Mark Methenitis is an attorney in Dallas Texas. Mark received his Juris Doctorate and his Master of Business Administration from Texas Tech University and his Bachelor of Arts from The University of Texas.

One Response to Virginia Tech Massacre: The Game – What can be done?

  1. graham says:

    Some more sound analysis. Thanks again for having a look at the legal side of the argument.

    Your last point is particularly interesting to me though – that of regulation. Here in the UK we have the BBFC (British Board of Film Classification – yes they class games too) and PEGI (Pan-European Game Information, the successor to ELSPA) who both regulate gaming classification, but not the content.
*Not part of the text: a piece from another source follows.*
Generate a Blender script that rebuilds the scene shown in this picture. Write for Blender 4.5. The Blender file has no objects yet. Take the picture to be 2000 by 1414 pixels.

    However (and this is just a for example), Germany has a law against blood being shown in a realistic manner in video games. Usually it comes out green to indicate something other than humans are being killed (aliens, robots, whatever), but it’s fairly damaging to the ever more realistic bent games are taking.

    Another example: Greece currently has a ban on all forms of electronic entertainment.

    These are both forms of regulating content that we do not suffer from. Yes, the BBFC and PEGI can refuse to classify a game – rendering it effectively banned as it is illegal to sell media of that sort without a rating. But those games typically fall under the points of law you mention elsewhere in your post (or at least the European equivalents of) and should never have been made in a decent society anyway.

    Here in the UK (and I imagine this applies to most of the developers in the US and the rest of the world too) we do not have a ban on certain themes or events, other than basic decency. I can’t imagine a game depicting the final moments of Princess Diana’s life as a ‘thrilling car chase simulator’ proving too popular!

    My point, which I have very slowly worked my way to, is that the only regulation required for our beloved media and pastime is that of our own morality. I’m all for providing ratings (more like guidelines than actual laws) and shielding our young and impressionables from things they do not yet have the mental faculties to interpret as make-believe. But I’m also for (what Americans call) Freedom of Speech and Freedom of Expression (not having a constitution here in the UK, we don’t actually have a label for these things!).

    I’ll come down off my soapbox now, but thanks again for the commentary.